Programa de Rock – Aproveitando o “gancho”: façam-nos um resumo do que tem sido a experiência da existência da banda até agora: os acontecimentos mais marcantes, as maiores dificuldades, as maiores alegrias …
Airton S – Cara, esse começo da minha resposta vai soar clichê, mas é foda: a gente passou por muita coisa nesses 5 anos. Eu juro que não consigo mais repassar minha vida durante esse tempo dissociando-a da banda. Acho que a melhor coisa que ficou são os amigos. As viagens sempre foram e são cansativas, mas eu diria sem pensar muito que elas são o melhor da festa. E é o que mais marca. E olha que eu não gosto de fazer show, meu lance é estúdio. A gente se divertiu muito por aí. Conhecemos gente de toda parte, vivemos momentos engraçados, encontramos freaks de toda espécie. A parte ruim, acho que foram os desentendimentos. A gente já brigou muito, de vez em quando ainda brigamos, aliás. Já fiquei sem falar com o Mäzela por semanas, já “rompi” até mesmo com o Babuê, que é uma moça (risos). Tivemos momentos em que tínhamos grana pra caramba pra investir nas nossas coisas, situações em que nos sentimos rockstars por causa de bobagens como, sei lá, estarmos pela primeira vez em um puta hotel aguardando a hora do show. Sabe, essa coisa meio de moleque sonhador? “Caralho, fodeu, estamos bombando!” (risos) Meio ridículo até… Ou ainda, estarmos ao lado de bandas gringas fodonas, na mesma van… Encontramos o Afrika Bambaataa no backstage do Abril Pro Rock, uma lenda viva, tocamos na mesma noite, o cara mó figuraça, divertidão, tirando sarro do Mäzela bêbado… Assim como também já rolaram momentos em que estávamos quebrados, sem ter nem o que comer esperando o ônibus de volta pra Fortaleza, bebendo cachaça e tocando violão na rodoviária pra passar o tempo. Já rolou de sermos saudados pessoalmente por jornalistas de certa envergadura e de sermos difamados e acusados levianamente por pseudo-produtor de evento. Sua primeira pergunta foi sobre “gueto”, tem um jornalista que você deve saber a quem me refiro, vive batendo verbalmente na gente… Mas é isso. Tudo faz parte e nós fazemos parte de tudo isso.

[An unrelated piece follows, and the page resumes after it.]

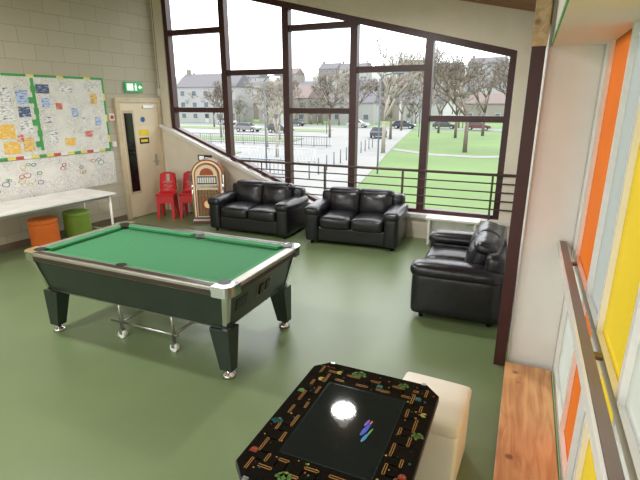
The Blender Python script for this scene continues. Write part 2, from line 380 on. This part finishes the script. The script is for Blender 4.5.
for sy in (-1,1):
    y=sy*(hy-e); n=(0,-sy,0)
    cus((-hx+.15,y,0),(-.06,y,0),n); cus((.06,y,0),(hx-.15,y,0),n)
for sx in (-1,1):
    x=sx*(hx-e); cus((x,-hy+.15,0),(x,hy-.15,0),(-sx,0,0))
o.done(loc=(0,0,0),parent=P)
o=MB('pockets')
for sx in (-1,0,1):
    for sy in (-1,1):
        px=sx*(hx-.105); py=sy*(hy-(.105 if sx else .085))
        o.lathe([(.05,0),(.052,.008)],(px,py,.772),black,20)
        if sx: o.lathe([(.048,0),(.05,.006)],(px,py,.8205),black,20)
        else: o.lathe([(.042,0),(.044,.006)],(px,py,.818),black,20)
o.done(loc=(0,0,0),parent=P)
o=MB('corner_caps')
for sx in (-1,1):
    for sy in (-1,1):
        pts=[]
        for k in range(7):
            a=math.pi/2*k/6; pts.append((sx*(hx-.07+.078*math.cos(a)),sy*(hy-.07+.078*math.sin(a))))
        q=[(sx*(hx+.008),sy*(hy-.15))]+pts[:7]+[(sx*(hx-.15),sy*(hy+.008)),(sx*(hx-.15),sy*(hy-.06)),(sx*(hx-.06),sy*(hy-.06)),(sx*(hx-.06),sy*(hy-.15))]
        o.prism(q,'z',.74,.824,chrome)
        o.hull([(sx*(hx-.115),sy*(hy-.105),.43),(sx*(hx-.15),sy*(hy-.105),.43),(sx*(hx-.115),sy*(hy-.15),.43)],[(sx*(hx-.038),sy*(hy-.033),.745),(sx*(hx-.09),sy*(hy-.033),.745),(sx*(hx-.038),sy*(hy-.09),.745)],chrome)
o.done(loc=(0,0,0),parent=P)
o=MB('legs')
for sx in (-1,1):
    for sy in (-1,1):
        lx=sx*(hx-.17); ly=sy*(hy-.15)
        t=[(lx-.09,ly-.075,.43),(lx+.09,ly-.075,.43),(lx+.09,ly+.075,.43),(lx-.09,ly+.075,.43)]
        bx=lx+sx*.035; by=ly+sy*.02
        b=[(bx-.055,by-.045,.07),(bx+.055,by-.045,.07),(bx+.055,by+.045,.07),(bx-.055,by+.045,.07)]
        o.hull(b,t,cab,.006)
        o.lathe([(.03,.08),(.03,.04),(.052,.03),(.056,.0)][::-1],(bx,by,0),chrome,18)
o.done(loc=(0,0,0),parent=P)
o=MB('coin_mech'); bz=mat('coin_bronze',(110,98,76),.4,.6)
M=Matrix.Translation((hx-.085,0,.60))@Matrix.Rotation(math.radians(-12),4,'Y').inverted()
o.box(-.01,.006,-.10,.14,-.06,.07,bz,.003,M=M); o.box(.004,.02,-.06,.0,-.04,.05,black,.003,M=M); o.box(.004,.014,.04,.11,-.04,.05,black,.003,M=M)
o.box(-.01,.008,-.40,-.24,-.05,.05,black,.003,M=M)
o.done(loc=(0,0,0),parent=P)
o=MB('lifting_trolley')
for y in (-.33,.33):
    o.cyl((-.42,y,.16),(.36,y,.16),.014,steel); 
    for x in (-.30,.31):
        o.cyl((x,y,.08),(x,y,.44),.016,steel); o.cyl((x,y-.022,.038),(x,y+.022,.038),.038,white,n=16)
        o.box(x-.015,x+.015,y-.028,y+.028,.04,.09,steel)
for x in (-.30,.31): o.cyl((x,-.33,.16),(x,.33,.16),.014,steel); o.box(x-.04,x+.04,-.36,.36,.42,.44,steel)
o.done(loc=(0,0,0),parent=P)

# ---------------------------------------------------------------- sofas
lea=mat('black_leather',(24,23,28),.3,var=.2,scale=4,bump=.4,bscale=8,spec=.6)
def sofa(x,y,rz,W=1.5,D=.86):
    P=bpy.data.objects.new('leather_sofa',None); S.collection.objects.link(P); P.location=(x,y,0); P.rotation_euler=(0,0,rz)
    a=.23; iw=W-2*a
    o=MB('frame'); o.rbox((0,.02,.17),(W-.06,D-.06,.24),.04,lea); o.rbox((0,D/2-.10,.42),(W-.10,.18,.62),.06,lea,(0,.01,0)); o.done(loc=(0,0,0),parent=P)
    o=MB('arms')
    for s in (-1,1):
        o.rbox((s*(W/2-a/2),-.01,.28),(a-.02,D-.02,.46),.05,lea,(.015,.01,0))
        o.rbox((s*(W/2-a/2),-.02,.515),(a+.02,D-.0,.14),.065,lea,(.01,.01,.02))
    o.done(loc=(0,0,0),parent=P)
    o=MB('seat_cushions')
    for s in (-1,1): o.rbox((s*iw/4,-.10,.35),(iw/2-.002,D-.22,.18),.055,lea,(0,.015,.035))
    o.done(loc=(0,0,0),parent=P)
    o=MB('back_cushions')
    for s in (-1,1):
        M=Matrix.Translation((s*iw/4,D/2-.24,.575))@Matrix.Rotation(math.radians(-12),4,'X')
        o.rbox((0,0,0),(iw/2+.02,.20,.40),.08,lea,(0,.055,.015),M=M)
        o.rbox((0,.01,.16),(iw/2+.05,.20,.13),.06,lea,(0,.03,.015),M=M)
    o.done(loc=(0,0,0),parent=P)
    o=MB('feet')
    for sx in (-1,1):
        for sy in (-1,1): o.cyl((sx*(W/2-.1),sy*(D/2-.1),0),(sx*(W/2-.1),sy*(D/2-.1),.08),.022,black)
    o.done(loc=(0,0,0),parent=P)
sofa(-4.05,6.62,math.radians(1)); sofa(-2.30,6.66,math.radians(4),1.46); sofa(-.49,5.0,math.radians(-88),1.42,.86)

# ---------------------------------------------------------------- jukebox
o=MB('jukebox')
jw=mat('jukebox_wood',(120,74,46),.3,coat=.5); jg=mat('jukebox_glow',(240,214,166),.3,emit=(255,210,150),es=.15); jr=mat('jukebox_red',(170,80,44),.3)
jc=mat('jukebox_grille',(150,120,86),.35,.4); jd=mat('jukebox_dark',(60,40,32),.3)
def arch(w,zb,zs,n=14):
    r=w; return [(-w,zb)]+[(-w*math.cos(math.pi*k/n),zs+r*.95*math.sin(math.pi*k/n)) for k in range(n+1)]+[(w,zb)]
o.prism(arch(.28,.06,.88),'y',-.18,.14,jw)
o.prism(arch(.255,.12,.88),'y',-.205,-.18,jg)
o.prism(arch(.225,.12,.88),'y',-.215,-.20,jr)
o.prism(arch(.202,.12,.88),'y',-.225,-.21,chrome)
o.prism(arch(.185,.5,.88),'y',-.235,-.22,mat('jukebox_panel',(226,206,170),.25,emit=(240,210,160),es=.1))
o.prism(arch(.12,.88,.89),'y',-.24,-.23,jr)
o.box(-.19,.19,-.25,-.22,.66,.70,chrome,.004); o.box(-.17,.17,-.243,-.235,.72,.86,jd); 
for k in range(8): o.box(-.16+k*.04,-.13+k*.04,-.247,-.24,.74,.84,white)
o.box(-.19,.19,-.235,-.22,.14,.62,jc); 
for k in range(7): o.box(-.17+k*.055,-.16+k*.055,-.245,-.23,.15,.61,jw)
o.cyl((0,-.25,.36),(0,-.23,.36),.11,jr,n=24); o.cyl((0,-.256,.36),(0,-.24,.36),.07,jg,n=24)
o.box(-.29,.29,-.22,.15,.0,.12,jw,.015); o.box(-.295,.295,-.225,-.20,.05,.08,chrome,.004)
for s in (-1,1): o.cyl((s*.268,-.2,.12),(s*.268,-.2,.88),.02,chrome)
o.done(loc=(-5.20,6.80,0),rz=math.radians(28))

red=mat('red_plastic',(205,40,46),.35,var=.05); pinkm=mat('chair_highlight_pink',(232,150,146),.4)
def chair(x,y,rz):
    o=MB('red_plastic_chair'); prof=[(-.20,.43),(-.17,.452),(-.05,.435),(.06,.435),(.12,.46),(.145,.52),(.17,.66),(.19,.80),(.192,.82)]
    t=bmesh.new(); rows=[]
    for (yy,zz) in prof:
        w=.155 if zz<.5 else .155-.02*(zz-.5)/.3; row=[]
        for k in range(9):
            u=k/8*2-1; dz=.02*u*u if zz<.5 else 0; dy=-.04*u*u if zz>=.5 else 0
            zz2=zz-.05*abs(u)**3 if zz>.79 else zz
            row.append((u*w,yy+dy,zz2+dz))
        rows.append(row)
    def grid(off):
        return [[t.verts.new((p[0],p[1]-off*(.012 if p[2]>.5 else 0),p[2]+off*(.012 if p[2]<=.5 else 0))) for p in r] for r in rows]
    A=grid(0);B=grid(1)
    for i in range(len(rows)-1):
        for k in range(8):
            if i in (6,) and k in (3,4): continue
            t.faces.new((A[i][k],A[i+1][k],A[i+1][k+1],A[i][k+1])); t.faces.new((B[i][k],B[i][k+1],B[i+1][k+1],B[i+1][k]))
    o.merge(t,red,None,True)
    o.hull([(-.14,-.195,.30),(.14,-.195,.30),(.14,-.18,.30),(-.14,-.18,.30)],[(-.15,-.195,.44),(.15,-.195,.44),(.15,-.18,.44),(-.15,-.18,.44)],red,.003)
    for sx in (-1,1):
        o.hull([(sx*.165,-.20,0),(sx*.115,-.20,0),(sx*.115,-.15,0),(sx*.165,-.15,0)],[(sx*.155,-.18,.44),(sx*.085,-.18,.44),(sx*.085,-.11,.44),(sx*.155,-.11,.44)],red,.003)
        o.hull([(sx*.165,.15,0),(sx*.115,.15,0),(sx*.115,.20,0),(sx*.165,.20,0)],[(sx*.155,.06,.45),(sx*.085,.06,.45),(sx*.085,.14,.45),(sx*.155,.14,.45)],red,.003)
        o.tube([(sx*.148,.14,.50),(sx*.14,.165,.66),(sx*.132,.19,.79)],.016,red)
        o.tube([(sx*.155,-.19,.45),(sx*.158,.08,.455)],.012,red)
    o.tube([(-.132,.19,.79),(-.05,.196,.825),(.05,.196,.825),(.132,.19,.79)],.016,red)
    for z in (.56,.63): o.tube([(-.09,.125+(z-.6)*.17,z),(-.04,.125+(z-.6)*.17,z+.035),(.03,.125+(z-.6)*.17,z-.0),(.09,.125+(z-.6)*.17,z+.035)],.010,pinkm,n=6)
    o.done(loc=(x,y,0),rz=rz)
chair(-6.12,6.70,math.radians(28)); chair(-5.77,6.93,math.radians(24))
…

Programa de Rock – E para o futuro, há planos, metas ou é navegar ao sabor dos ventos?
Airton S – A gente nunca faz planos a longo prazo. Engraçado estar respondedo a essa entrevista logo agora, porque ontem mesmo eu estava tomando umas cervejas com o Babuê e começamos a retomar os planos pra shows no exterior, mas não convém divulgar nada ainda. O que dá pra adiantar é que já tem coisa concreta a esse respeito, mais detalhes em breve. Vamos tentar fazer as cidades que ainda não fizemos, principalmente na região sul. O norte já começamos a desbravar recentemente em Palmas, mas é a maior região do país, ainda tem muito lugar lá pra se ver e nos ver. Interrompemos quase que totalmente os shows durante os três meses de gravação e produção e agora queremos tocar bastante, o máximo, onde der e em quaisquer condições, desde que não seja muito inviável em termos de aparelhagem e deslocamento. Queremos corrigir algumas falhas nossas, como a escassez de merchandising. Gente de toda parte fica enchendo nosso saco por camisas, bottons, etc, e estão certos em vir encher. Vamos tentar tocar nos festivais em que ainda não tocamos e buscar mais visibilidade no geral, aproveitando que estamos com assunto novo. No caso, o álbum.
Programa de Rock – Espaço aberto para considerações finais.
Airton S – A gente queria agradecer de todo o coração por esse seu espaço e principalmente pela divulgação do trampo de bandas independentes como a nossa, que normalmente tem muita dificuldade pra produzir e circular dignamente. Muito obrigado por preencher essa lacuna preciosa. Somos muito a fim de tocar em Sergipe, quem sabe um dia. Abração pra todos que fazem seu programa e que o acompanham também!